Wednesday, October 12, 2011

WWSW

Which, of course, stands for 'What would Shakespeare write?'  I remember a conversation I had with my daughter, Maddy.  We were discussing 'Romeo and Juliet,' and she said that of course, she had read it.  She was in school, after all.
I remember my days of reading the same play, and how much fun I had when I was even younger than she is now listening to a vinyl record of 'Macbeth.'  The witches and the ghost scared the hell out of me, and during the summer when I had the time I would stay up late in the living room, listening to it over and over again.  The power of the play enthralled me, but I guess I was too young to get all the mature bits.  Growing up, I was told over and over again, in a thousand subtle ways, how the Bard's work was high art.
Then, I got my hands on one of the various Complete Works.  I still haven't read everything, but imagine how shocked I was as I went through 'Titus Andronicus.'  That stuff was raw.  I knew then why I had never seen that play in any schoolbook, and I hated every English teacher that I had ever had for cheating me of it.  They tried to educate me, but all they did was take a still image of something that lived and breathed, and scrub it and bleach it to make it clean and sanitary.  Then they served it up with pomp and circumstance and said, 'Isn't this beautiful?'
These were the plays people went to see for amusement, not enlightenment.  They were the primetime of their day.  If Shakespeare was around today, he'd be writing 'All my children' meets 'Saw.'

Thursday, October 6, 2011

First draft is done

It's done.  I finished the last chapter earlier today, and I got the last few paragraphs of the epilogue written while waiting for my meal at Outback.  The first draft of my first book is done.
I know there's a ton more work I'm going to have to put into it.  It has to be rewritten, and all the blank spots where I just put the main idea in brackets have to be fleshed out.  Plus I need resolve all the contradictions that I created when I was halfway through a chapter and thought, 'Wouldn't it be cool if I did it THIS way instead?'
I started this book a few years ago.  I can remember sitting in my room back at UTA and scribbling a few paragraphs, thinking how cool it would be to write a book.
If I'm honest, it's a big regret of mine that I didn't work harder at my writing back then.  I have no idea what Roja would look like if I had completed it, because so much of the book it filled with places and events that I only experienced later.  Maybe it would have been better, maybe worse.  Even if I didn't write my book then, I could have finished short stories.
This is what I want to do.  This is what I want to get up in the morning and think about while I'm eating breakfast.  This is what I see myself doing from this point on until I'm gone.
I already know which book is going to be next.

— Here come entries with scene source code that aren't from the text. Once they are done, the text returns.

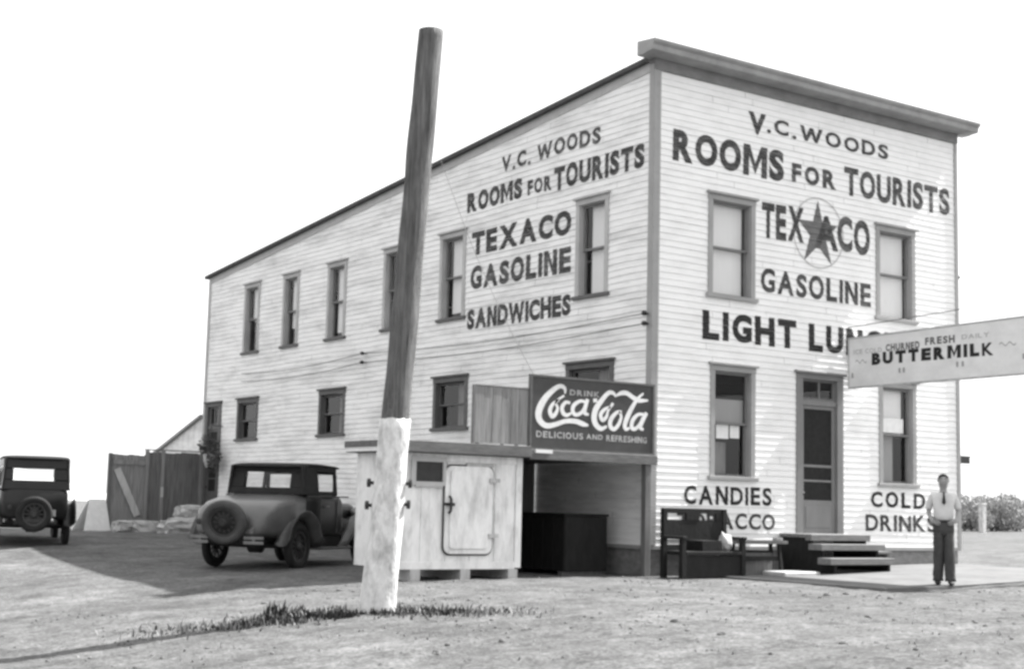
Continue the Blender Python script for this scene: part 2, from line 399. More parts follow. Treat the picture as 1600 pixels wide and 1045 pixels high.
def window(fm, a0, a1, z0, z1, opens, left_low, blind=None, cw=.11, dark=False, up_blind=1.0, low_blind=1.0, b0=0., b1=1., bm='blind', curtain=None, extra=None, cap=.045):
    """double hung window, casing included in a0..a1 z0..z1; left_low: True when the image-left side is small a"""
    tm = M['trim_dk'] if dark else (M['trim_side'] if fm is Sm else M['trim'])
    oa0, oa1, oz0, oz1 = a0+cw, a1-cw, z0+.07, z1-.15
    opens.append((oa0-.01, oa1+.01, oz0-.01, oz1+.01))
    def bx(mb, p, q, c, d, e, f):                # a p..q, out c..d, z e..f
        A, B = fm(p, c, e), fm(q, d, f)
        mb.box(min(A[0],B[0]), max(A[0],B[0]), min(A[1],B[1]), max(A[1],B[1]), e, f)
    f = MB()
    bx(f, a0, oa0, .0, .034, oz0, oz1); bx(f, oa1, a1, .0, .034, oz0, oz1)
    bx(f, a0-.01, a1+.01, .0, .038, oz1, z1-.045); bx(f, a0-cap, a1+cap, .0, .085, z1-.045, z1)
    bx(f, oa0-.012, oa0+.012, -.16, .0, oz0, oz1); bx(f, oa1-.012, oa1+.012, -.16, .0, oz0, oz1)      # reveal
    bx(f, oa0+.012, oa1-.012, -.16, .0, oz1-.012, oz1+.012)
    win = f.build('window', tm, bld, bevel=.004, seg=1)
    s = MB(); bx(s, a0-.05, a1+.05, -.15, .075, z0, z0+.068); s.build('sill', M['trim_dk'] if fm is Sm else tm, win, bevel=.004, seg=1)
    mid = lerp(oz0, oz1, .505)
    s = MB(); t = .042
    for (lo, hi, o) in ((mid-.02, oz1-.013, -.062), (oz0+.001, mid+.02, -.104)):
        p, q = oa0+.013, oa1-.013
        bx(s, p, p+t, o-.034, o, lo, hi); bx(s, q-t, q, o-.034, o, lo, hi)
        bx(s, p+t, q-t, o-.034, o, hi-t, hi); bx(s, p+t, q-t, o-.034, o, lo, lo+t)
    s.build('sash', M['sash'] if not dark else M['trim_dk'], win)
    g_ = MB()
    for (lo, hi, o) in ((mid, oz1-.05, -.08), (oz0+.04, mid, -.122)):
        g_.add([fm(oa0+.05, o, lo), fm(oa1-.05, o, lo), fm(oa1-.05, o, hi), fm(oa0+.05, o, hi)], [(0,1,2,3)])
    g_.build('pane', M['glass'], win, fixn=False)
    if blind:
        b = MB()
        A0, A1 = lerp(oa0+.02, oa1-.02, b0), lerp(oa0+.02, oa1-.02, b1)
        zl = lerp(oz1, oz0, blind)
        n = 8
        for i in range(n):                       # cloth hangs with a slight wave
            p, q = lerp(A0, A1, i/n), lerp(A0, A1, (i+1)/n)
            w0, w1 = .008*math.sin(i*1.7), .008*math.sin((i+1)*1.7)
            b.add([fm(p, -.175+w0, zl), fm(q, -.175+w1, zl), fm(q, -.17, oz1), fm(p, -.17, oz1)], [(0,1,2,3)])
        b.build('blind', M[bm], win, smooth=True)
    if curtain:
        c0, c1, zl, zh = curtain
        b = MB(); n = 14; A0, A1 = lerp(oa0+.02, oa1-.02, c0), lerp(oa0+.02, oa1-.02, c1)
        for i in range(n):
            p, q = lerp(A0, A1, i/n), lerp(A0, A1, (i+1)/n)
            w0, w1 = .025*math.sin(i*1.9), .025*math.sin((i+1)*1.9)
            b.add([fm(p, -.24+w0, lerp(oz0,oz1,zl)), fm(q, -.24+w1, lerp(oz0,oz1,zl)), fm(q, -.24+w1, lerp(oz0,oz1,zh)), fm(p, -.24+w0, lerp(oz0,oz1,zh))], [(0,1,2,3)])
        b.build('curtain', M['curtain'], win, smooth=True)
    if extra: extra(win, oa0, oa1, oz0, oz1, bx)
    return win

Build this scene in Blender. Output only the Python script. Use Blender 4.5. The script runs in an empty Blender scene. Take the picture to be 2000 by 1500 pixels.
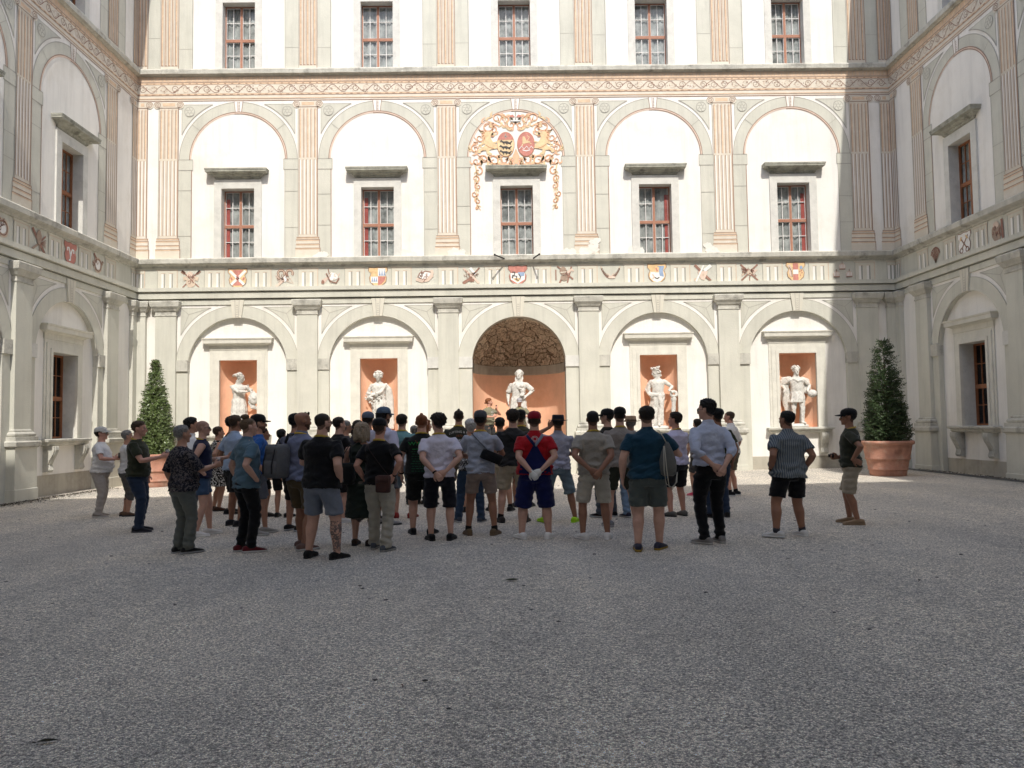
SKY_S = 0.145; SUN_E = 2.7; EXPO = 0.70
import bpy, math, random
import numpy as np
from mathutils import Vector, Matrix
from mathutils.bvhtree import BVHTree
from mathutils.geometry import delaunay_2d_cdt
R = math.radians
PI = math.pi
SC = bpy.context.scene
COL = SC.collection
random.seed(7)
RNG = np.random.default_rng(11)

# ------------------------------------------------------------------ materials
def mat(name, col, rough=0.85, var=0.0, vscale=3.0, bump=0.0, bscale=40.0, stain=None, stain_amt=0.0,
        stain_scale=1.2, spec=0.3, coords='Object', metal=0.0, sheen=0.0, detail=6.0, streak=0.0, crevice=0.0):
    m = bpy.data.materials.new(name); m.use_nodes = True
    nt = m.node_tree; N = nt.nodes; L = nt.links
    b = N['Principled BSDF']
    b.inputs['Roughness'].default_value = rough
    b.inputs['Specular IOR Level'].default_value = spec
    b.inputs['Metallic'].default_value = metal
    if sheen: b.inputs['Sheen Weight'].default_value = sheen
    c = (*col, 1)
    b.inputs['Base Color'].default_value = c
    m.diffuse_color = c
    tc = N.new('ShaderNodeTexCoord')
    src = None
    if var > 0:
        n = N.new('ShaderNodeTexNoise'); n.inputs['Scale'].default_value = vscale
        n.inputs['Detail'].default_value = detail; n.inputs['Roughness'].default_value = 0.65
        L.new(tc.outputs[coords], n.inputs['Vector'])
        r = N.new('ShaderNodeValToRGB')
        r.color_ramp.elements[0].position = 0.3; r.color_ramp.elements[1].position = 0.7
        r.color_ramp.elements[0].color = (*[max(0, x * (1 - var)) for x in col], 1)
        r.color_ramp.elements[1].color = (*[min(1, x * (1 + var)) for x in col], 1)
        L.new(n.outputs['Fac'], r.inputs['Fac']); src = r.outputs['Color']
    if stain is not None:
        n = N.new('ShaderNodeTexNoise'); n.inputs['Scale'].default_value = stain_scale
        n.inputs['Detail'].default_value = 9; n.inputs['Roughness'].default_value = 0.7
        L.new(tc.outputs[coords], n.inputs['Vector'])
        r = N.new('ShaderNodeValToRGB')
        r.color_ramp.elements[0].position = 0.52; r.color_ramp.elements[1].position = 0.66
        r.color_ramp.elements[0].color = (0, 0, 0, 1); r.color_ramp.elements[1].color = (stain_amt,) * 3 + (1,)
        L.new(n.outputs['Fac'], r.inputs['Fac'])
        mx = N.new('ShaderNodeMix'); mx.data_type = 'RGBA'
        L.new(r.outputs['Color'], mx.inputs['Factor'])
        if src: L.new(src, mx.inputs['A'])
        else: mx.inputs['A'].default_value = c
        mx.inputs['B'].default_value = (*stain, 1)
        src = mx.outputs['Result']
    if streak or crevice:
        for kind, amt in (('s', streak), ('c', crevice)):
            if not amt: continue
            if kind == 's':
                mp = N.new('ShaderNodeMapping'); mp.inputs['Scale'].default_value = (2.2, 2.2, .16); L.new(tc.outputs[coords], mp.inputs['Vector'])
                n = N.new('ShaderNodeTexNoise'); n.inputs['Scale'].default_value = 1.5; n.inputs['Detail'].default_value = 8; n.inputs['Roughness'].default_value = .7; L.new(mp.outputs[0], n.inputs['Vector']); fo = n.outputs['Fac']; p0, p1 = .48, .72
            else:
                n = N.new('ShaderNodeNewGeometry'); fo = n.outputs['Pointiness']; p0, p1 = .497, .44
            r = N.new('ShaderNodeMapRange'); r.inputs['From Min'].default_value = p0; r.inputs['From Max'].default_value = p1; r.inputs['To Max'].default_value = amt; L.new(fo, r.inputs['Value'])
            mx = N.new('ShaderNodeMix'); mx.data_type = 'RGBA'; L.new(r.outputs[0], mx.inputs['Factor'])
            if src: L.new(src, mx.inputs['A'])
            else: mx.inputs['A'].default_value = c
            mx.inputs['B'].default_value = (*[x * .45 for x in col], 1); src = mx.outputs['Result']
    if src: L.new(src, b.inputs['Base Color'])
    if bump > 0:
        n = N.new('ShaderNodeTexNoise'); n.inputs['Scale'].default_value = bscale
        n.inputs['Detail'].default_value = 5
        L.new(tc.outputs[coords], n.inputs['Vector'])
        bp = N.new('ShaderNodeBump'); bp.inputs['Strength'].default_value = bump
        bp.inputs['Distance'].default_value = 0.02
        L.new(n.outputs['Fac'], bp.inputs['Height']); L.new(bp.outputs['Normal'], b.inputs['Normal'])
    return m

_cache = {}
def cm(key, *a, **k):
    if key not in _cache: _cache[key] = mat(key, *a, **k)
    return _cache[key]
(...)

Wednesday, October 5, 2011

The home stretch

I'm working on the last chapter.  I've filled in a small gap in an earlier segment that I had left unfinished simply because I work on one at a time, on paper, and had tucked that one into my notebook and forgotten it.  Once I finish this chapter, the only thing left will be the epilogue.  I already know I'm going to let it sit and ferment for a bit before I start the rewriting, but just being able to type in the words, 'First draft is done,' will be pretty amazing.
I've done a couple of quick readings, and it's amazing how different the story is now form when I started.  I'll start a segment or a chapter one way, and in the middle I'll think, 'wait, what if --' and then make a left turn at Albuquerque.  Now all I have to do is finish the damn thing, and then rip through it from beginning to end and make sure it makes sense.  No problem, right?
Just like pulling teeth with a set of tweezers.